* start *
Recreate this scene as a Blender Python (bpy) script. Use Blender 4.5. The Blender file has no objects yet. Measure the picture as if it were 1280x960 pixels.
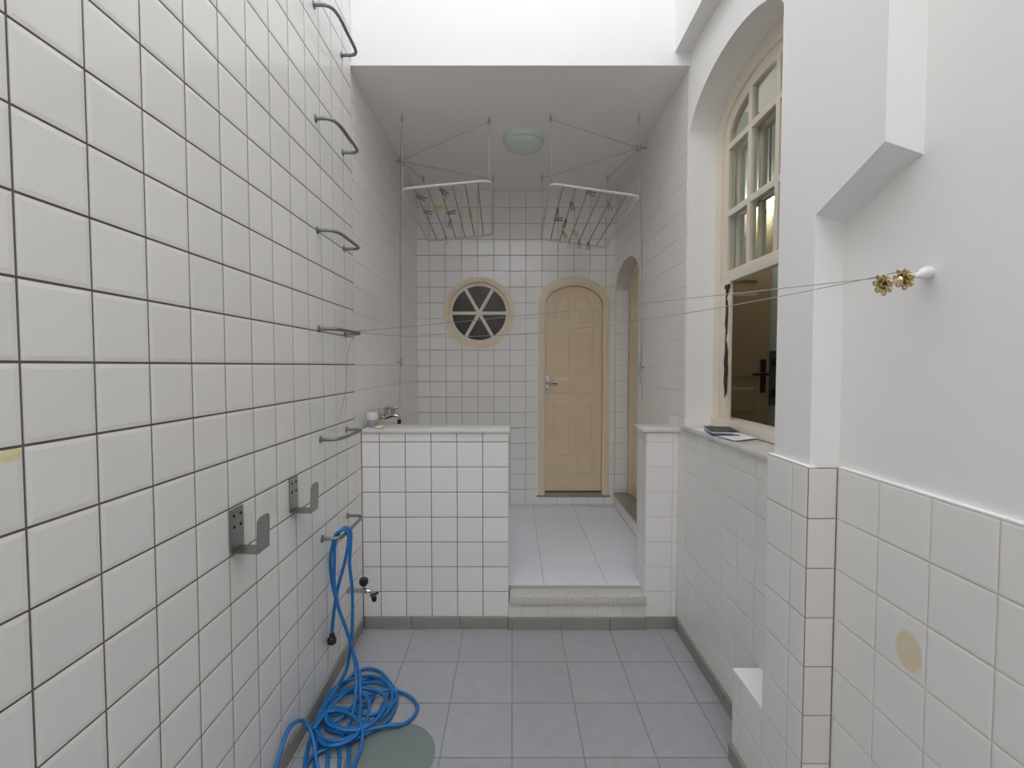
import bpy, bmesh, math, random
from mathutils import Vector, Matrix
random.seed(7)
SC = bpy.context.scene
COL = SC.collection
H = 1.566            # eye height above the yard floor; coordinates below are written relative to the eye
PI = math.pi

# ------------------------------------------------------------------ camera, sky, exposure
cam_d = bpy.data.cameras.new('camera'); cam = bpy.data.objects.new('camera', cam_d); COL.objects.link(cam)
cam_d.sensor_width = 36.0; cam_d.lens = 36.0 * 588 / 1280; cam_d.clip_start = 0.02
cam.location = (0, 0, H); cam.rotation_euler = (math.radians(90 - 2.195), 0, 0)
SC.camera = cam
w = bpy.data.worlds.new('overcast_sky'); SC.world = w; w.use_nodes = True
bg = w.node_tree.nodes['Background']; bg.inputs[0].default_value = (0.97, 0.985, 1.02, 1); bg.inputs[1].default_value = 1.9
SC.view_settings.view_transform = 'Standard'; SC.view_settings.look = 'None'
SC.view_settings.exposure = 0.60; SC.view_settings.gamma = 1.0; SC.view_settings.use_curve_mapping = False
SC.cycles.max_bounces = 10; SC.cycles.diffuse_bounces = 7; SC.cycles.glossy_bounces = 4
SC.cycles.transparent_max_bounces = 12; SC.cycles.caustics_reflective = False; SC.cycles.caustics_refractive = False

# ------------------------------------------------------------------ materials
def mat(name, col, rough=0.5, metal=0.0, noise=0.0, scale=8.0, bump=0.0, bscale=60.0, rnd=0.0, col2=None, spec=0.5, coat=0.0):
    m = bpy.data.materials.new(name); m.use_nodes = True
    nt = m.node_tree; p = nt.nodes['Principled BSDF']
    p.inputs['Roughness'].default_value = rough; p.inputs['Metallic'].default_value = metal
    p.inputs['Specular IOR Level'].default_value = spec; p.inputs['Coat Weight'].default_value = coat
    tc = nt.nodes.new('ShaderNodeTexCoord'); geo = nt.nodes.new('ShaderNodeNewGeometry')
    n = nt.nodes.new('ShaderNodeTexNoise'); n.inputs['Scale'].default_value = scale; n.inputs['Detail'].default_value = 5
    nt.links.new(geo.outputs['Position'], n.inputs['Vector'])
    mx = nt.nodes.new('ShaderNodeMix'); mx.data_type = 'RGBA'
    c2 = col2 or tuple(c * (1 - noise) for c in col)
    mx.inputs[6].default_value = (*col, 1); mx.inputs[7].default_value = (*c2, 1)
    nt.links.new(n.outputs['Fac'], mx.inputs[0])
    out = mx.outputs[2]
    if rnd:
        oi = nt.nodes.new('ShaderNodeObjectInfo'); mr = nt.nodes.new('ShaderNodeMapRange')
        mr.inputs['To Min'].default_value = 1 - rnd; mr.inputs['To Max'].default_value = 1.0
        nt.links.new(oi.outputs['Random'], mr.inputs['Value'])
        hs = nt.nodes.new('ShaderNodeHueSaturation'); nt.links.new(out, hs.inputs['Color'])
        nt.links.new(mr.outputs[0], hs.inputs['Value']); out = hs.outputs[0]
    nt.links.new(out, p.inputs['Base Color'])
    if bump:
        b = nt.nodes.new('ShaderNodeTexNoise'); b.inputs['Scale'].default_value = bscale; b.inputs['Detail'].default_value = 3
        nt.links.new(geo.outputs['Position'], b.inputs['Vector'])
        bn = nt.nodes.new('ShaderNodeBump'); bn.inputs['Strength'].default_value = bump; bn.inputs['Distance'].default_value = 0.004
        nt.links.new(b.outputs['Fac'], bn.inputs['Height']); nt.links.new(bn.outputs[0], p.inputs['Normal'])
    return m

def stain(m, centre, radii, col, keep=None):
    """a worn-in stain with a shape of its own, at a fixed place of the tiles (world position)"""
    nt = m.node_tree; p = nt.nodes['Principled BSDF']; src = p.inputs['Base Color'].links[0].from_socket
    geo = nt.nodes.new('ShaderNodeNewGeometry')
    sub = nt.nodes.new('ShaderNodeVectorMath'); sub.operation = 'SUBTRACT'; sub.inputs[1].default_value = centre
    nt.links.new(geo.outputs['Position'], sub.inputs[0])
    nz = nt.nodes.new('ShaderNodeTexNoise'); nz.inputs['Scale'].default_value = 40
    dv = nt.nodes.new('ShaderNodeVectorMath'); dv.operation = 'DIVIDE'; dv.inputs[1].default_value = radii
    nt.links.new(sub.outputs[0], dv.inputs[0])
    ln = nt.nodes.new('ShaderNodeVectorMath'); ln.operation = 'LENGTH'; nt.links.new(dv.outputs[0], ln.inputs[0])
    ad = nt.nodes.new('ShaderNodeMath'); ad.operation = 'MULTIPLY_ADD'; ad.inputs[1].default_value = 0.25
    nt.links.new(nz.outputs['Fac'], ad.inputs[0]); nt.links.new(ln.outputs['Value'], ad.inputs[2])
    mr = nt.nodes.new('ShaderNodeMapRange'); mr.inputs['From Min'].default_value = 1.2; mr.inputs['From Max'].default_value = 1.05
    mr.inputs['To Min'].default_value = 0; mr.inputs['To Max'].default_value = 0.75
    nt.links.new(ad.outputs[0], mr.inputs['Value'])
    mx = nt.nodes.new('ShaderNodeMix'); mx.data_type = 'RGBA'; mx.inputs[7].default_value = (*col, 1)
    nt.links.new(mr.outputs[0], mx.inputs[0]); nt.links.new(src, mx.inputs[6]); nt.links.new(mx.outputs[2], p.inputs['Base Color'])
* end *
Print the listing above in full, exactly as written. Omit any pictures.

Recreate this scene as a Blender Python (bpy) script. Use Blender 4.5. The Blender file has no objects yet. Measure the picture as if it were 1280x960 pixels.
import bpy, bmesh, math, random
from mathutils import Vector, Matrix
random.seed(7)
SC = bpy.context.scene
COL = SC.collection
H = 1.566            # eye height above the yard floor; coordinates below are written relative to the eye
PI = math.pi

# ------------------------------------------------------------------ camera, sky, exposure
cam_d = bpy.data.cameras.new('camera'); cam = bpy.data.objects.new('camera', cam_d); COL.objects.link(cam)
cam_d.sensor_width = 36.0; cam_d.lens = 36.0 * 588 / 1280; cam_d.clip_start = 0.02
cam.location = (0, 0, H); cam.rotation_euler = (math.radians(90 - 2.195), 0, 0)
SC.camera = cam
w = bpy.data.worlds.new('overcast_sky'); SC.world = w; w.use_nodes = True
bg = w.node_tree.nodes['Background']; bg.inputs[0].default_value = (0.97, 0.985, 1.02, 1); bg.inputs[1].default_value = 1.9
SC.view_settings.view_transform = 'Standard'; SC.view_settings.look = 'None'
SC.view_settings.exposure = 0.60; SC.view_settings.gamma = 1.0; SC.view_settings.use_curve_mapping = False
SC.cycles.max_bounces = 10; SC.cycles.diffuse_bounces = 7; SC.cycles.glossy_bounces = 4
SC.cycles.transparent_max_bounces = 12; SC.cycles.caustics_reflective = False; SC.cycles.caustics_refractive = False

# ------------------------------------------------------------------ materials
def mat(name, col, rough=0.5, metal=0.0, noise=0.0, scale=8.0, bump=0.0, bscale=60.0, rnd=0.0, col2=None, spec=0.5, coat=0.0):
    m = bpy.data.materials.new(name); m.use_nodes = True
    nt = m.node_tree; p = nt.nodes['Principled BSDF']
    p.inputs['Roughness'].default_value = rough; p.inputs['Metallic'].default_value = metal
    p.inputs['Specular IOR Level'].default_value = spec; p.inputs['Coat Weight'].default_value = coat
    tc = nt.nodes.new('ShaderNodeTexCoord'); geo = nt.nodes.new('ShaderNodeNewGeometry')
    n = nt.nodes.new('ShaderNodeTexNoise'); n.inputs['Scale'].default_value = scale; n.inputs['Detail'].default_value = 5
    nt.links.new(geo.outputs['Position'], n.inputs['Vector'])
    mx = nt.nodes.new('ShaderNodeMix'); mx.data_type = 'RGBA'
    c2 = col2 or tuple(c * (1 - noise) for c in col)
    mx.inputs[6].default_value = (*col, 1); mx.inputs[7].default_value = (*c2, 1)
    nt.links.new(n.outputs['Fac'], mx.inputs[0])
    out = mx.outputs[2]
    if rnd:
        oi = nt.nodes.new('ShaderNodeObjectInfo'); mr = nt.nodes.new('ShaderNodeMapRange')
        mr.inputs['To Min'].default_value = 1 - rnd; mr.inputs['To Max'].default_value = 1.0
        nt.links.new(oi.outputs['Random'], mr.inputs['Value'])
        hs = nt.nodes.new('ShaderNodeHueSaturation'); nt.links.new(out, hs.inputs['Color'])
        nt.links.new(mr.outputs[0], hs.inputs['Value']); out = hs.outputs[0]
    nt.links.new(out, p.inputs['Base Color'])
    if bump:
        b = nt.nodes.new('ShaderNodeTexNoise'); b.inputs['Scale'].default_value = bscale; b.inputs['Detail'].default_value = 3
        nt.links.new(geo.outputs['Position'], b.inputs['Vector'])
        bn = nt.nodes.new('ShaderNodeBump'); bn.inputs['Strength'].default_value = bump; bn.inputs['Distance'].default_value = 0.004
        nt.links.new(b.outputs['Fac'], bn.inputs['Height']); nt.links.new(bn.outputs[0], p.inputs['Normal'])
    return m

def stain(m, centre, radii, col, keep=None):
    """a worn-in stain with a shape of its own, at a fixed place of the tiles (world position)"""
    nt = m.node_tree; p = nt.nodes['Principled BSDF']; src = p.inputs['Base Color'].links[0].from_socket
    geo = nt.nodes.new('ShaderNodeNewGeometry')
    sub = nt.nodes.new('ShaderNodeVectorMath'); sub.operation = 'SUBTRACT'; sub.inputs[1].default_value = centre
    nt.links.new(geo.outputs['Position'], sub.inputs[0])
    nz = nt.nodes.new('ShaderNodeTexNoise'); nz.inputs['Scale'].default_value = 40
    dv = nt.nodes.new('ShaderNodeVectorMath'); dv.operation = 'DIVIDE'; dv.inputs[1].default_value = radii
    nt.links.new(sub.outputs[0], dv.inputs[0])
    ln = nt.nodes.new('ShaderNodeVectorMath'); ln.operation = 'LENGTH'; nt.links.new(dv.outputs[0], ln.inputs[0])
    ad = nt.nodes.new('ShaderNodeMath'); ad.operation = 'MULTIPLY_ADD'; ad.inputs[1].default_value = 0.25
    nt.links.new(nz.outputs['Fac'], ad.inputs[0]); nt.links.new(ln.outputs['Value'], ad.inputs[2])
    mr = nt.nodes.new('ShaderNodeMapRange'); mr.inputs['From Min'].default_value = 1.2; mr.inputs['From Max'].default_value = 1.05
    mr.inputs['To Min'].default_value = 0; mr.inputs['To Max'].default_value = 0.75
    nt.links.new(ad.outputs[0], mr.inputs['Value'])
    mx = nt.nodes.new('ShaderNodeMix'); mx.data_type = 'RGBA'; mx.inputs[7].default_value = (*col, 1)
    nt.links.new(mr.outputs[0], mx.inputs[0]); nt.links.new(src, mx.inputs[6]); nt.links.new(mx.outputs[2], p.inputs['Base Color'])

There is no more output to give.